A few folks have asked me about my diet on trail, so here is a sample menu. I shouldn’t be writing this on an empty stomach, since the grumblings are distracting me something fierce.

Breakfast consists of dry cereal almost every morning. I prefer granola, but will eat just about any cereal I can purchase in town. Cracklin’ Oat Bran is one of my favorites! Instead of mixing in powdered milk, I like to eat the cereal a handful at a time and wash it down with water.
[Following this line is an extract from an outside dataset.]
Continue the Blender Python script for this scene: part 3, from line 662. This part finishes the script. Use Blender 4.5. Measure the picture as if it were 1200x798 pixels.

Instead of taking a dedicated lunch I prefer to snack throughout the day. I feel this allows my body to remain fueled with a steady supply of nutrients, instead of one big meal. Bread products like bagels and pita pockets make a good base for peanut butter or cheese. Dried fruits and nuts are always present, as are food bars (Pro Bars, Skout Bars, etc) and those foil packages of tuna fish. I’d eat beef jerky everyday, but high costs prohibit that and I eat it sparingly.

Dinner is the only meal I cook. I like to prepare buckwheat groats (kasha) or quinoa and add whatever random extras I have to make a “chaos stew”. Packing out fresh vegetables from town and cooking them the first night or two is a nice treat. Carrots, broccoli, and cabbage often find their way into my bag. For a flavorful sauce I’ll add dehydrated coconut milk, peanut butter or miso soup packets. After those supplies are exhausted I turn to dehydrated vegetables. My recent partnership with Hungry Hikers will expand my vegetable intake to many new freeze dried foods, and I’m looking forward to that!

When resupplying from a small grocery store that doesn’t offer healthy grains or vegetables, I’ll turn to boxed mac-n-cheese, dehydrated potatoes or ramen noodles. I’ve even developed a taste for those single serving foil packets of SPAM! Living in a city that gives me access to healthy food has spoiled me a bit, and I find it sad to see how many people only have heavily processed junk food lining the shelves of their neighborhood grocery store. But then I eat a sandwich containing a Snickers bar and a hunk ‘0 SPAM and remind myself not to worry about these things.


3 Replies to “Food!”

  1. We saw the interview on Oregon Field Guide and were most impressed by your focus on enjoyable hiking.
    We also wondered about food, so thanks for this post.
    One question. How many days food do you typically carry, since, I am sure there are long spaces on the PCT without grocery stores. I am curious as to how much food adds to your ultralight pack?
    My wife and I are past normal retirement age, but you have sparked a latent interest in hiking without large loads!! Thank you for the inspiration …..Len & Diane

  2. On the PCT, resupply options are often 100 miles apart, so I generally leave town with 3-4 days worth of food. On average I consume 2 pounds of food per day, so that brings my pack weight up to 16 pounds when I hit the trail. Of course, that weight drops each time I eat! Water is 2 pounds per liter, so depending on the availability of water, my pack can get up to 26 pounds in the desert. Again, with each sip that weight drops.

    One of the reasons I focus so much on my baseweight (everything except consumables) is that food and water are so heavy. By shedding every unnecessary ounce from the gear I lug around, even when fully loaded with food/water my pack is a manageable weight. I can’t make water weigh any less, but I can make my gear as light as possible.

    I am currently working an a patent for dehydrated H2O….just add water!

  3. Would love to trade patents. I am currently working on a variable pressure helium filled pack frame that would allow pack weight to be adjusted to feather weight and also allow for altitude adjustments. This is a similar concept to an open water diving BCD. I think it will be worth MILLIONS.